In 1993, Wired magazine published an article that was banned by the government of Singapore, as the article might have predicted. “Disneyland with the Death Penalty” by novelist William Gibson, went after Singapore with biting wit, describing its prevailing philosophy as “be happy or I’ll kill you.” https://www.wired.com/1993/04/gibson-2/
Most of us have heard that Singapore is an economic powerhouse that punishes misdemeanors with cane beatings. Born and bred from a peculiar combination of capitalism, socialism and oppression, Singapore is a hyper modern city-state with street food but no homelessness, litter or dissidents.
I arrived in Singapore last night and set out this morning walking without much of an agenda. The city has lots of wide boulevards but is nevertheless very walkable for those who can tolerate the steamy heat. The first place that caught my attention was a small Hindu temple that honors Ganesha, the elephant
deity. Inside, I followed a group of worshipers clockwise around the alter and then joined a ceremony led by a friendly priest who put ashes in my palm.
A few blocks later, I visited a Buddhist temple where I saw a tooth that is believed to be Buddha’s, and then listened to resonant chanting by invisible Buddhist monks. I loved these temples and the introduction to Singapore with feelings of tranquility.

I didn’t take a photo of Buddha’s tooth because the signs said not to and a violation might be a misdemeanor.
In other ways, my morning was not a scene from “Crazy Rich Asians.” For example, the movie is full of people with British accents, apparently a reference to Singapore’s status as an outpost of the British Empire until 1963. So far, I haven’t heard anyone with a British accent. During my walk, however, I did hear myself begin a couple of sentences in Spanish, causing me to feel silly and triumphant at the same time.

The dreaded durian fruit. They smell so bad, my hotel would charge me $400 if I brought one into my room.
As I continued ambling through the barrios closest to my hotel, I looked for a place to buy a suitcase because United Airlines returned mine last night with a hole where a wheel used to be. I also checked out the food options. Singapore is famous for its food, which draws from many Asian traditions. I walked 7 miles before I found a vegetarian lunch and it was a disappointment….steamed vegetables and rice for $18. I am sure to do better tomorrow….

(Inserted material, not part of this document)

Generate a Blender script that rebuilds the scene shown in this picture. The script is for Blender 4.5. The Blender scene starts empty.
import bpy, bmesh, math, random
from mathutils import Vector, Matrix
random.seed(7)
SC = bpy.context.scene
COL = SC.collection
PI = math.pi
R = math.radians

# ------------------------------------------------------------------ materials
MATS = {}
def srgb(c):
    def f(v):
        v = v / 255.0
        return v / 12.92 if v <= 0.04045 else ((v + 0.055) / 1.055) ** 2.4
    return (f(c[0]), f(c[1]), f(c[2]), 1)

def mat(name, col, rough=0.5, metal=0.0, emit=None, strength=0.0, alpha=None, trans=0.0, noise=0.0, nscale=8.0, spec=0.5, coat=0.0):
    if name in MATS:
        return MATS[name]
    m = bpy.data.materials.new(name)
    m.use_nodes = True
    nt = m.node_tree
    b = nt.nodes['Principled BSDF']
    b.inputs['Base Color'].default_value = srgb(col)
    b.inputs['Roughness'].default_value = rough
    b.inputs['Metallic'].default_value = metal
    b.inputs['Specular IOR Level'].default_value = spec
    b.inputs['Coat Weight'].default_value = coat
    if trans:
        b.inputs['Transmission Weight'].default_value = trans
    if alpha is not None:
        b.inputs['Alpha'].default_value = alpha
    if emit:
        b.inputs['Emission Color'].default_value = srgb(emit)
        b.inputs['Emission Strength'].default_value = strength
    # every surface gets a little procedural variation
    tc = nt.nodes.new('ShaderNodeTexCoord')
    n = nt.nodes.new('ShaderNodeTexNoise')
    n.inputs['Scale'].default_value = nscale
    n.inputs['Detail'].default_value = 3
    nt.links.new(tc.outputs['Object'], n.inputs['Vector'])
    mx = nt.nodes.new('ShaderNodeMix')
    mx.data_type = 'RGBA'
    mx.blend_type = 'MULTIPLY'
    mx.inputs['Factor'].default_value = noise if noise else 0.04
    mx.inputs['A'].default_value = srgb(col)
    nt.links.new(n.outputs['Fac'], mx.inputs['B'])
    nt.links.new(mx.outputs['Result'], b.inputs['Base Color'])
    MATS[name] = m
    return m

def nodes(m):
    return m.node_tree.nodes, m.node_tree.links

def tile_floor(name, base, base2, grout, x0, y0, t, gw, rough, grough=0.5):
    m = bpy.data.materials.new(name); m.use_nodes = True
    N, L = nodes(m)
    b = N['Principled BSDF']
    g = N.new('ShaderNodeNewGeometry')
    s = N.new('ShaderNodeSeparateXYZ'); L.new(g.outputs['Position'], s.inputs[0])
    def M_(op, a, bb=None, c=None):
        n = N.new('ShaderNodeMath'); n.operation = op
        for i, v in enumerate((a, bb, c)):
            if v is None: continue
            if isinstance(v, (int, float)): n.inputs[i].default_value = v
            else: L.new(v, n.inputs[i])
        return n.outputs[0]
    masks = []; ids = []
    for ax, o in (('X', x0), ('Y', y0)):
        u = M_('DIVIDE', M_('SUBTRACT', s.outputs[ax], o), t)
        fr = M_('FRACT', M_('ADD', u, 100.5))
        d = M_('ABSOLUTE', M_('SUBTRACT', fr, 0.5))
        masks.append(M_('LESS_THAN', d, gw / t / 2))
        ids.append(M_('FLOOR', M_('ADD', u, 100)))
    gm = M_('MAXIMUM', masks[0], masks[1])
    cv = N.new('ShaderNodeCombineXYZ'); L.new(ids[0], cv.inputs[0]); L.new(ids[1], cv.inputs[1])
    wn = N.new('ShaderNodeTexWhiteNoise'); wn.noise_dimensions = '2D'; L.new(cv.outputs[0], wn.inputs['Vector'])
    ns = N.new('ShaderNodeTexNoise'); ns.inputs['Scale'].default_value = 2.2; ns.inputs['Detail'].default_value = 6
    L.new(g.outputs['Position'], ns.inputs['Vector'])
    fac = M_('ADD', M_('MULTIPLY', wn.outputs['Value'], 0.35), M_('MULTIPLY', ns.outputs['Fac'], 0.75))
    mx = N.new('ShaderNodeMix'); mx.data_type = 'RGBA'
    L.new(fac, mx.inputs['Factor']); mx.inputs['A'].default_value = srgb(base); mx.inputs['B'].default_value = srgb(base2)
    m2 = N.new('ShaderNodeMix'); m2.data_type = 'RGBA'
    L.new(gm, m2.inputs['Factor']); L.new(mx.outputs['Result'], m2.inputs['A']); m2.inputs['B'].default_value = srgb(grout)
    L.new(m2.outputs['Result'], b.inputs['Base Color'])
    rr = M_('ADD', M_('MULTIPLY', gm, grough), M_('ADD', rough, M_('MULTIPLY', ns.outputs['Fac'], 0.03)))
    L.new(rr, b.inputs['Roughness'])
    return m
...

We’re not Disneyland by a long shot but it is probably true to say that if George Orwell and Philip Dick had an illegitimate child of a theme park, then this would be it….Sometimes I wonder why I came back to Singapore, what keeps me patriotic. As Lin Yutang, the famous Chinese writer and inventor said: “What is patriotism but the love of the food one ate as a child?” That must be it.
Kenneth Jeyaretnam, “Disneyland with the Death Penalty Revisited, Wired Magazine, April 19, 2012 https://www.wired.com/2012/04/opinion-jeyaretnam-disneyland-death-penalty/
Thank you Kim. Sometimes it is at the Crossroads sacred and profane, where we find that we are most alive. The intersections of good and evil, life and death, rich and poor. Black Elk wrote of the Crossroads, and Oedipus killed his father at the Crossroads. Decisions and sacrifices are made at every crossroad. Left? Right? Forward, Back? Robert Johnson said he sold his soul to the devil at the Crossroads, and hid decision changed the world.
Bravo for making all those connections! It’s day 2 and I am still unsure….
Glad you’re off to a good start in this new adventure! I was somewhat stunned by the contrast between the sterility of the spectacular sky-scraper dominated ultra-modern “downtown” Singapore featuring gigantic hotels, office buildings and lengthy shopping malls hawking luxury goods and the large variety of welcoming ethnic neighborhoods where folks live and eat like normal people. Be sure to visit the night zoo which is a real treat quite unlike anything I’ve seen elsewhere in the world. The critters are very active during the nighttime, as are the hordes of young men and women searching for romance.
I am in Little India now….very happy to be here om a gorgeous shophouse
I visited Singapore for a visa run when I lived in Bangkok. I wasn’t enamored by the city and found myself missing the spontaneity of hyper-chaotic Bangkok. Singapore was clean, organized and had all the bells and whistles necessary to be a nice place to live, but I found it to be soulless. Fantastic Indian food in Little India though for all us vegetarians! Enjoy!
Ate myself silly today on a walking tour of Little India and Chinatown. Both neighborhoods are earthier than most of the city but I am still unsure about the vibe….
“So far, I haven’t heard anyone with a British accent.”
~ I would imagine that anyone with a British accent would also be a tourist. Rich people don’t walk the streets.
So true! Especially here where the wet heat would mess up pretty much any hair style or silk dress.